## THE PROBLEM
Exactly and only the lines from the first entry through the line with "plabel(link('plank', pk, M_plank, cab), 'brown" should be copied, both ends included, with no pictures.
BEGIN ITEMS
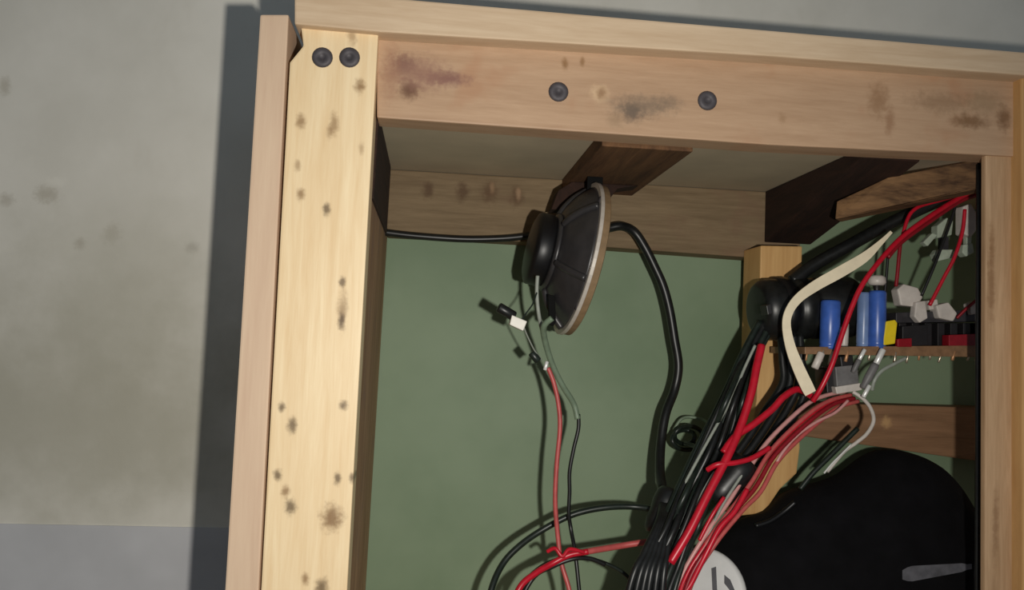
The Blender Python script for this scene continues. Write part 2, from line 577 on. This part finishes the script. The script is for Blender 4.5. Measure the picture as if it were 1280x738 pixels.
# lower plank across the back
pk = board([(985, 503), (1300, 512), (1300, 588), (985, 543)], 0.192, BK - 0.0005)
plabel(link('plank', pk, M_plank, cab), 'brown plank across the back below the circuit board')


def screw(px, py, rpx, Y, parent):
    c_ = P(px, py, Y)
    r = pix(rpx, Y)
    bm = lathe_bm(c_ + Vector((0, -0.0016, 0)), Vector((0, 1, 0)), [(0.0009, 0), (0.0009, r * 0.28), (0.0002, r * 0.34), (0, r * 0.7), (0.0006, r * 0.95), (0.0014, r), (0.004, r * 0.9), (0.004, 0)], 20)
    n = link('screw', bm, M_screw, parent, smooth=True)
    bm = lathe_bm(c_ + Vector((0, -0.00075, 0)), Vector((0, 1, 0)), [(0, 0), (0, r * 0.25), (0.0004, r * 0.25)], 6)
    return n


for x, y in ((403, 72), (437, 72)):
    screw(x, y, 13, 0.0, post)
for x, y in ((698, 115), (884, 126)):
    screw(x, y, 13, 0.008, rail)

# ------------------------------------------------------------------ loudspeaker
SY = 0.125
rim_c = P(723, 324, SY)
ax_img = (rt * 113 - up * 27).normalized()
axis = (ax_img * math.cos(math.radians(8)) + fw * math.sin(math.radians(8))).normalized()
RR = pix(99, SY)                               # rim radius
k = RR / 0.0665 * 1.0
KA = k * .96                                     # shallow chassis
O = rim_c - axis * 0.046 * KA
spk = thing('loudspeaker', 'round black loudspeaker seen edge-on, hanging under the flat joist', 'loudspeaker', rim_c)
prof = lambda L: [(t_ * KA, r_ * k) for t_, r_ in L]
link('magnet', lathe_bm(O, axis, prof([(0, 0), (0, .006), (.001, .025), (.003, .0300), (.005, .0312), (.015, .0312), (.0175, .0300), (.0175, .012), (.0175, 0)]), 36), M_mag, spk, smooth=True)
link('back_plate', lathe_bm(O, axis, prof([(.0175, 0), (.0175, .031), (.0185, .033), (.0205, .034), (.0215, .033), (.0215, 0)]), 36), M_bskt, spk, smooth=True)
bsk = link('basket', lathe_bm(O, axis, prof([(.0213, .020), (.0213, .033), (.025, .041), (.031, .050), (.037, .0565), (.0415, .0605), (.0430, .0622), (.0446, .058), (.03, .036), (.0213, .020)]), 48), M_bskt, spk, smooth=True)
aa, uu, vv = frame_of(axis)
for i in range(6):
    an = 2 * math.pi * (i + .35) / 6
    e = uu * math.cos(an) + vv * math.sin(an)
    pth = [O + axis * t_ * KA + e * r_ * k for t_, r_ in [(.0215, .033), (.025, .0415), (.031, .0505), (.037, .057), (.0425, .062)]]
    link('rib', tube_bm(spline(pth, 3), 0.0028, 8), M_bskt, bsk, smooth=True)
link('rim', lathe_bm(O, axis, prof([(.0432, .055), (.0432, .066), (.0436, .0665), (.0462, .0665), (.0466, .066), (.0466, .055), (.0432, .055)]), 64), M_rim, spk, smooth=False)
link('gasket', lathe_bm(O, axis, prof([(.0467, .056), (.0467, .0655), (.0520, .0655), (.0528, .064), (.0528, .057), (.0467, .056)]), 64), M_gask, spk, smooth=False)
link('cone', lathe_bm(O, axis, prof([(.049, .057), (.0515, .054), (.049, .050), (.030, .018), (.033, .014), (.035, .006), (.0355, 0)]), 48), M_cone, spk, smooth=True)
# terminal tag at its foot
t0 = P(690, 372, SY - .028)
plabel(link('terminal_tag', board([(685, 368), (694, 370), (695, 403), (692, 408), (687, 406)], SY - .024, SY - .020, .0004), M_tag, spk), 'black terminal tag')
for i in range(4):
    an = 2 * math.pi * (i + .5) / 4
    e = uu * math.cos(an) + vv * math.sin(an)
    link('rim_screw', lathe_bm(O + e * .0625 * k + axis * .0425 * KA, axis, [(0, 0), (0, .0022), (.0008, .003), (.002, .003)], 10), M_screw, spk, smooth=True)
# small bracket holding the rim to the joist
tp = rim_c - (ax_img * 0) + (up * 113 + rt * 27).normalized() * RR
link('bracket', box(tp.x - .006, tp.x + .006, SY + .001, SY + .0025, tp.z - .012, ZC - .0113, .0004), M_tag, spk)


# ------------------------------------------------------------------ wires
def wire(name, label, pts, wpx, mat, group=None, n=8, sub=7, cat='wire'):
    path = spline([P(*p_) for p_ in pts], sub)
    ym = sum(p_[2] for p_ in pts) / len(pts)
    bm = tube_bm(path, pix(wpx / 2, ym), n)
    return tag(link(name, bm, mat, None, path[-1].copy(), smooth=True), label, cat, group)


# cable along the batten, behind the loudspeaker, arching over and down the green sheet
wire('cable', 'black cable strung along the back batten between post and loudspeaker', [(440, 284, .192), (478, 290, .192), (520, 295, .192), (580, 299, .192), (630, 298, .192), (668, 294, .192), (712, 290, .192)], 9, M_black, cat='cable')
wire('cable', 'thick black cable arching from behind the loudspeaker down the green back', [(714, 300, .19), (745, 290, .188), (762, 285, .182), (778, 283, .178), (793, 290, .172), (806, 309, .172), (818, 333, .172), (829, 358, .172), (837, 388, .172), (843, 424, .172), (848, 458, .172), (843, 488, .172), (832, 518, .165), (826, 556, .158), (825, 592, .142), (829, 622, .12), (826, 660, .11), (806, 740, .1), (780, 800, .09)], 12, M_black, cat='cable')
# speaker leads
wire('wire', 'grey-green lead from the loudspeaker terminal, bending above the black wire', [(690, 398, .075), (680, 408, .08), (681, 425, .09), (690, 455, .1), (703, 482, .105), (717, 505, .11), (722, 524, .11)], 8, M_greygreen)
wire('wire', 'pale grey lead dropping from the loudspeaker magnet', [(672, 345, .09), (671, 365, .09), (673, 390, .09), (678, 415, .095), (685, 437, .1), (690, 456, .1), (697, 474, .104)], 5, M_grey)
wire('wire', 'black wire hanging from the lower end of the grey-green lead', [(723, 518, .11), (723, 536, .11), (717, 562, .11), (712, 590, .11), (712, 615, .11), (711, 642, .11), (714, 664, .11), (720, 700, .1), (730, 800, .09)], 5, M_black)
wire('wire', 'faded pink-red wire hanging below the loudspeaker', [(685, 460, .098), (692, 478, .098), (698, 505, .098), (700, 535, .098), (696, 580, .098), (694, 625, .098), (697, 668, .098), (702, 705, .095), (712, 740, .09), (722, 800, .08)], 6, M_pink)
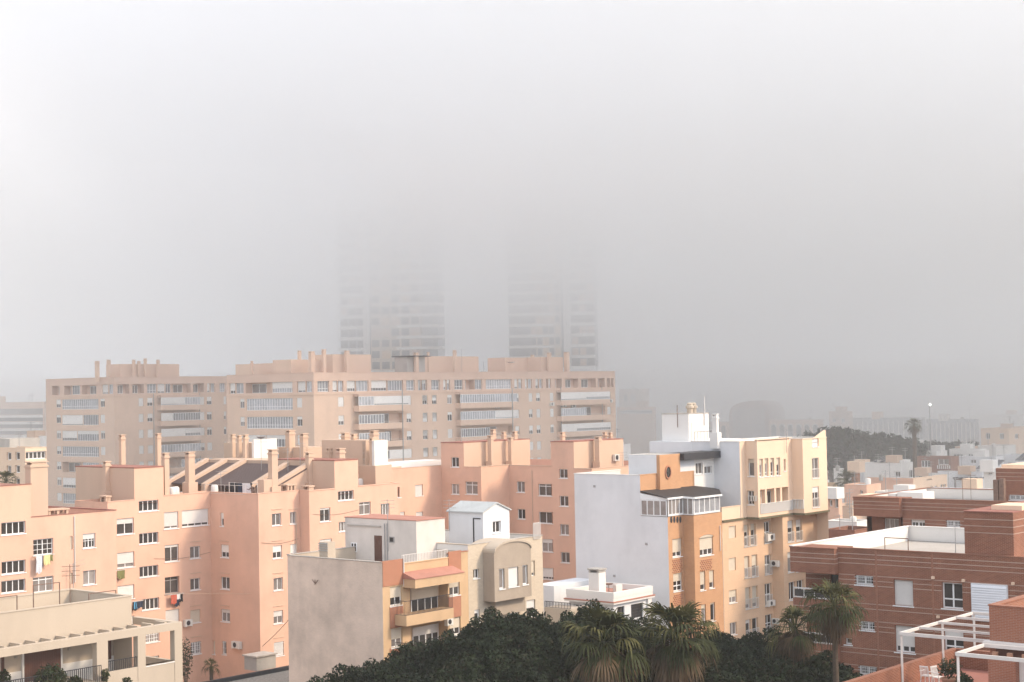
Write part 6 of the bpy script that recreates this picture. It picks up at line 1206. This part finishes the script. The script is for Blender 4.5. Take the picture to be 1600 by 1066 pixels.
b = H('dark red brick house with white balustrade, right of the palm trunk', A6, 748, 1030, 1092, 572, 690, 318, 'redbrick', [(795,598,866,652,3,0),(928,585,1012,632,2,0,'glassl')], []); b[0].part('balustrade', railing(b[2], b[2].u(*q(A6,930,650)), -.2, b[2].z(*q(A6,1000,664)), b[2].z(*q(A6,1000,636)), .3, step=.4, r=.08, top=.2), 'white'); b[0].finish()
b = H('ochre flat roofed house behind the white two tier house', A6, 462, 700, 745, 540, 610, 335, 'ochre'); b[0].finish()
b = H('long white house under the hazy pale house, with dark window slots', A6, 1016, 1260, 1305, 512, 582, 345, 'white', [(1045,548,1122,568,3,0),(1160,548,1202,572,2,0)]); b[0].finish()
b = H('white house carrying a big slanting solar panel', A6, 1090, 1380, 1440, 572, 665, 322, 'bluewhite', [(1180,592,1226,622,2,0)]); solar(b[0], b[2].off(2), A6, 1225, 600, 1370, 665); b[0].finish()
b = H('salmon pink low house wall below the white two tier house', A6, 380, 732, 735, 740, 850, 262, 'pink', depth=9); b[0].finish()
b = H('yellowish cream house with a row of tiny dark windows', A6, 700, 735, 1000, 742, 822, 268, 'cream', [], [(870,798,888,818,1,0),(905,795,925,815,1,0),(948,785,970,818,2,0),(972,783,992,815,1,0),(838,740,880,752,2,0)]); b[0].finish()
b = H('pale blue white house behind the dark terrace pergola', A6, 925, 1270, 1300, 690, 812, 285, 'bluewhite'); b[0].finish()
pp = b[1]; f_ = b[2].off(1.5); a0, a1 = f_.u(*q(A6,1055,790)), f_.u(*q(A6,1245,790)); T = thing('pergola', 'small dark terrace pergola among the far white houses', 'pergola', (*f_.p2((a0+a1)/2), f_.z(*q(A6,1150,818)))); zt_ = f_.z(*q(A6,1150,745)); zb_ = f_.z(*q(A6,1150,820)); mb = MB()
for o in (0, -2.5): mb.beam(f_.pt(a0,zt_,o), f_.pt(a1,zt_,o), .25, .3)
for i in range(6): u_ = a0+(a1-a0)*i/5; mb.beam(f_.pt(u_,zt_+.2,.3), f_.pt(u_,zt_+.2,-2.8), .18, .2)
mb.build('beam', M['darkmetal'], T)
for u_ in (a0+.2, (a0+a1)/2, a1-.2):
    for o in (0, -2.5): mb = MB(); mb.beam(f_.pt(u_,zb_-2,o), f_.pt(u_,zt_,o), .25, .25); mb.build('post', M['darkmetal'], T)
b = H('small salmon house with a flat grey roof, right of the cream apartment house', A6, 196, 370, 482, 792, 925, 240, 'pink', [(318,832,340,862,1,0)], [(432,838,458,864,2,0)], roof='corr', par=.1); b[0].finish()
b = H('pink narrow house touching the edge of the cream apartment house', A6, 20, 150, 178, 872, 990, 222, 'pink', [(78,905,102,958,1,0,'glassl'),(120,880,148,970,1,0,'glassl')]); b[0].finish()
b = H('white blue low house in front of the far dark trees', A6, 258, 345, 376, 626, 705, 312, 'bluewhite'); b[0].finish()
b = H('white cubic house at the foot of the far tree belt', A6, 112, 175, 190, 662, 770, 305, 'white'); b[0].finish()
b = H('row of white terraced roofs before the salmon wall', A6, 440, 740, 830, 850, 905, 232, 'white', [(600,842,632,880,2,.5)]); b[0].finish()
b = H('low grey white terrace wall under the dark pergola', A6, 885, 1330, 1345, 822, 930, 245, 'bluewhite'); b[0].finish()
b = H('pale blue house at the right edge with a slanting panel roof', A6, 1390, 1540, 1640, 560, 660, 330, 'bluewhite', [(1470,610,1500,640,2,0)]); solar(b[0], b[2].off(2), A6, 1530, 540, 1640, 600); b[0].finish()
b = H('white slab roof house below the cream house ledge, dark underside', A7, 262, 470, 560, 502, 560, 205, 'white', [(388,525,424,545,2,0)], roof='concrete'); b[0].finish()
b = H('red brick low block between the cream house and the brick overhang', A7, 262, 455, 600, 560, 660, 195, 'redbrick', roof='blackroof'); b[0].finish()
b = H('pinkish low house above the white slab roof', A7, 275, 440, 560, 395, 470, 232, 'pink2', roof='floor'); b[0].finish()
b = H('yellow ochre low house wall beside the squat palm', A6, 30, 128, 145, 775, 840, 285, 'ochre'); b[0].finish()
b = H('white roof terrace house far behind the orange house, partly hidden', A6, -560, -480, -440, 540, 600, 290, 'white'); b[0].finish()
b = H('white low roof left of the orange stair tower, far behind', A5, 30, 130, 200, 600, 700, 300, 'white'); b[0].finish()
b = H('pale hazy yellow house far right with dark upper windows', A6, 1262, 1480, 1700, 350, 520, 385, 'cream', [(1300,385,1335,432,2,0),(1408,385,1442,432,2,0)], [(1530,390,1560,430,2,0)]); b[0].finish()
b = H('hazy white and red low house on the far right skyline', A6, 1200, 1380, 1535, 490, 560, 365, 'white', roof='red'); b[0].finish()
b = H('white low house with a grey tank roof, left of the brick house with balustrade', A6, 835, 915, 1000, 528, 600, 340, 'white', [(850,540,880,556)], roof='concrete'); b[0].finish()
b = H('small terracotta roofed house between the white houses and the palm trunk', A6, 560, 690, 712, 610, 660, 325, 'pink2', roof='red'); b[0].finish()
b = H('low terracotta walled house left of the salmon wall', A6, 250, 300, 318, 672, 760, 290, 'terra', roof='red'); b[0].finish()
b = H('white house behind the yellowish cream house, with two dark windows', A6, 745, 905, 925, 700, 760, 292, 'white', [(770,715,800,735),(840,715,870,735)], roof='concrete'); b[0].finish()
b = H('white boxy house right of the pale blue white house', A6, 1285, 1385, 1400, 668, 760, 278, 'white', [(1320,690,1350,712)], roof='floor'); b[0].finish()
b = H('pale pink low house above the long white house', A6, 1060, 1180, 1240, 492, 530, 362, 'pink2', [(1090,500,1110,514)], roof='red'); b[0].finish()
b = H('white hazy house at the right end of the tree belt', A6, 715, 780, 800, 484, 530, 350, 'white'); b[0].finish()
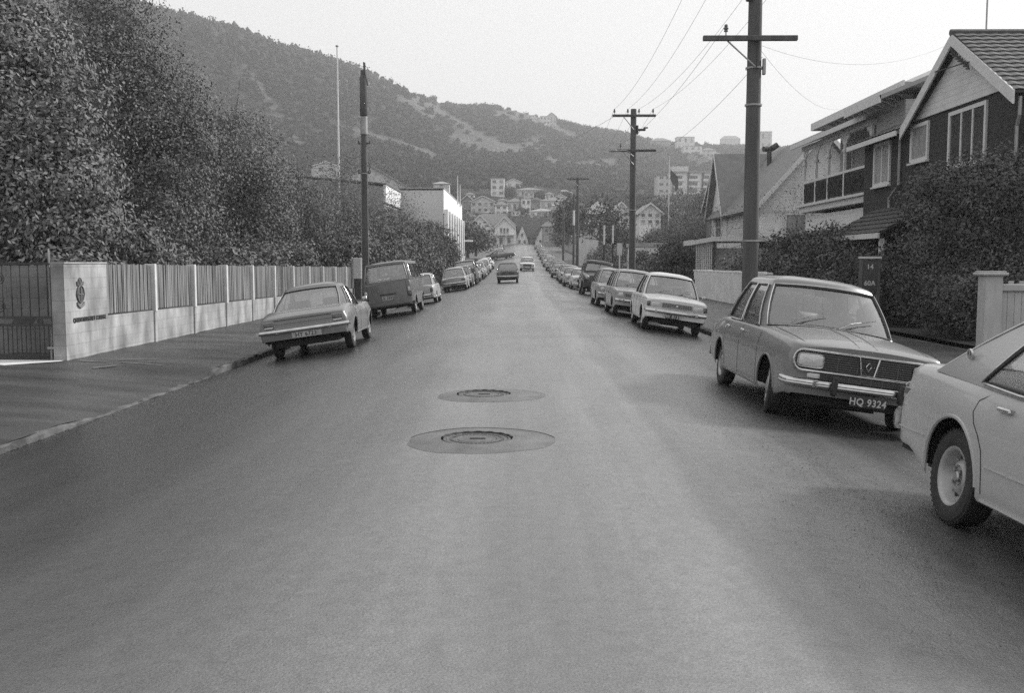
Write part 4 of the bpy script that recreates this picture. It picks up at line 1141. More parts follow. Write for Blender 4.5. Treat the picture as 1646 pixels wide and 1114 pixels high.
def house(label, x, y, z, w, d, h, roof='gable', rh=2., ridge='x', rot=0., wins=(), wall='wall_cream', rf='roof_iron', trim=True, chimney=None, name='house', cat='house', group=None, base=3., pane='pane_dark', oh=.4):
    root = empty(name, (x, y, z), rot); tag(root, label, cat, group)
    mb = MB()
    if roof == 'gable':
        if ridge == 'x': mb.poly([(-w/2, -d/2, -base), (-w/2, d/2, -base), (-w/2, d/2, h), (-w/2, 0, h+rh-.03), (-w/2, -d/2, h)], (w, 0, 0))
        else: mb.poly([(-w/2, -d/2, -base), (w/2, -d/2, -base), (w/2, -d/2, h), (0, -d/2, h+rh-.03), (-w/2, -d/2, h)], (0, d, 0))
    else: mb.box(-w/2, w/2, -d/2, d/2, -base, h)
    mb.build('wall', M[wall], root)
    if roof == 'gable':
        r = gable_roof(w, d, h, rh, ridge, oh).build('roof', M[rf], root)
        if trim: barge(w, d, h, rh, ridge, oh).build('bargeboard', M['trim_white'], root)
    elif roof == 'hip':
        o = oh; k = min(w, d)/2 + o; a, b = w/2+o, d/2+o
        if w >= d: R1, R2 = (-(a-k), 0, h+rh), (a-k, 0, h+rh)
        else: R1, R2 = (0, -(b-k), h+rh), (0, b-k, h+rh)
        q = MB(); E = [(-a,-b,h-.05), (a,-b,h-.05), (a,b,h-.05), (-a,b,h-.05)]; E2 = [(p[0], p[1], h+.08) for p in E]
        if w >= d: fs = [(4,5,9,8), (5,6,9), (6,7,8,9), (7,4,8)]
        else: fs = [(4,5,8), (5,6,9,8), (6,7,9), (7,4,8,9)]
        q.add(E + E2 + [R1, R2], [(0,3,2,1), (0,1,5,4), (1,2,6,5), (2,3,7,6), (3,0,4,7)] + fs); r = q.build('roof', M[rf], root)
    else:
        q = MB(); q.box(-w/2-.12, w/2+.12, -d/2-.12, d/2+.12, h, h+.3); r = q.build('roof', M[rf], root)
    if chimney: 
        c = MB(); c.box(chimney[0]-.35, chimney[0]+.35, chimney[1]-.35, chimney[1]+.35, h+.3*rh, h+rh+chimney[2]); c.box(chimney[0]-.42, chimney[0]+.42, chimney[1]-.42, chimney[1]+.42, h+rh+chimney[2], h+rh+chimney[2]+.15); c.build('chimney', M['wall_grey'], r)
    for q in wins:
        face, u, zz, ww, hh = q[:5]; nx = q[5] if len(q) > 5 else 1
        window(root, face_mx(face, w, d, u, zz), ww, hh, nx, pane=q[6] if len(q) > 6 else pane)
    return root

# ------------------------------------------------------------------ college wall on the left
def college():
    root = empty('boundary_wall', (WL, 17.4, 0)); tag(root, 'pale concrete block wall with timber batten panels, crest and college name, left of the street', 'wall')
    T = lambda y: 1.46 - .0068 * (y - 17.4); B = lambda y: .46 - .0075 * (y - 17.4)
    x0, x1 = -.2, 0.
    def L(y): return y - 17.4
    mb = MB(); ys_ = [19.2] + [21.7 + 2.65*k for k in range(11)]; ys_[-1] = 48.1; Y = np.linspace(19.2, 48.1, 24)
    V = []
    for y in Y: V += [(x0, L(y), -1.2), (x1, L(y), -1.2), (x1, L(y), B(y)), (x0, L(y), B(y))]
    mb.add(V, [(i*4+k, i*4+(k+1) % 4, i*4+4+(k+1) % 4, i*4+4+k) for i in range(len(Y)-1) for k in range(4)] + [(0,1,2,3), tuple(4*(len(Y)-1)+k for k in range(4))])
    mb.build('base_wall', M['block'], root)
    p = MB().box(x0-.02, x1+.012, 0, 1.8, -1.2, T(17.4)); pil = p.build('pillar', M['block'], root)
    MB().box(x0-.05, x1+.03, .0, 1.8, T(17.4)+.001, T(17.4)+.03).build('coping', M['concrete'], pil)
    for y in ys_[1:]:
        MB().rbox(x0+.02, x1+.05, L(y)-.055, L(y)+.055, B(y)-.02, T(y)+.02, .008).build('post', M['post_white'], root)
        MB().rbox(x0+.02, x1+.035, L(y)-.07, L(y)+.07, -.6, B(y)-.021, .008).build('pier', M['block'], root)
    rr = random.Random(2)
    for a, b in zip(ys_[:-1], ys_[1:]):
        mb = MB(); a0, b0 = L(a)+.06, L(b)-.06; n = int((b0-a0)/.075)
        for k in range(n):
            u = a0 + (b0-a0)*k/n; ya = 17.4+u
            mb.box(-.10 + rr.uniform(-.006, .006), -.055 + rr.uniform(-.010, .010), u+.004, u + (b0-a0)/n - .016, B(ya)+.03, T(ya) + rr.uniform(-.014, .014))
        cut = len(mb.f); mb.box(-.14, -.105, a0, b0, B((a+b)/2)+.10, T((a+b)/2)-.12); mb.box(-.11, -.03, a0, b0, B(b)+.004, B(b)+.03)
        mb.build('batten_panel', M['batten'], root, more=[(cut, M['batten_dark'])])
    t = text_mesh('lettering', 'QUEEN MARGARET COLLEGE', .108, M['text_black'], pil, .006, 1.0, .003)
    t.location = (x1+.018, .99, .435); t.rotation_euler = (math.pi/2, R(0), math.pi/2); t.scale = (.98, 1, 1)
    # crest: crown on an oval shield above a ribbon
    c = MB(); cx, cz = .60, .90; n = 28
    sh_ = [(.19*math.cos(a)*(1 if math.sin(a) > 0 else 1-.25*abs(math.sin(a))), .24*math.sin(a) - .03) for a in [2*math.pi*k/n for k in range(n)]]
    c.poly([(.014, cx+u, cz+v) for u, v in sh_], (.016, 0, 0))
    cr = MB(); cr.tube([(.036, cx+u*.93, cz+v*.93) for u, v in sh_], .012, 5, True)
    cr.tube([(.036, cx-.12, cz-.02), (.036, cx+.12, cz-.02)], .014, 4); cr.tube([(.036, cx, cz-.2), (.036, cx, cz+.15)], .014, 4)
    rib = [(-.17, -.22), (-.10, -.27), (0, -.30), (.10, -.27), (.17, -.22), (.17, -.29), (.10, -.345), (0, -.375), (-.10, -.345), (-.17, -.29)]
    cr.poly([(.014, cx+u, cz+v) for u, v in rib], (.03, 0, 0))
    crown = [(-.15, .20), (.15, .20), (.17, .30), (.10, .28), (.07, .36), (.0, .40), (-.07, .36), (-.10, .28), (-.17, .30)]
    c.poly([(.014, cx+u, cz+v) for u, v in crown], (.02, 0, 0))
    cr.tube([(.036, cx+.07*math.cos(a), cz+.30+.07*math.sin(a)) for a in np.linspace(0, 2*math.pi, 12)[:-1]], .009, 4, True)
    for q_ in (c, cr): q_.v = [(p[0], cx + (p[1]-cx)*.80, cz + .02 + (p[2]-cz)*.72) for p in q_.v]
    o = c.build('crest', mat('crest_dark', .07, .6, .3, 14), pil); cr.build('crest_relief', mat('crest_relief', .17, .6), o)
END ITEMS
## FINISHED ANSWER
The Blender Python script for this scene continues. Write part 2, from line 577 on. This part finishes the script. The script is for Blender 4.5. Measure the picture as if it were 1280x738 pixels.
# lower plank across the back
pk = board([(985, 503), (1300, 512), (1300, 588), (985, 543)], 0.192, BK - 0.0005)
plabel(link('plank', pk, M_plank, cab), 'brown plank across the back below the circuit board')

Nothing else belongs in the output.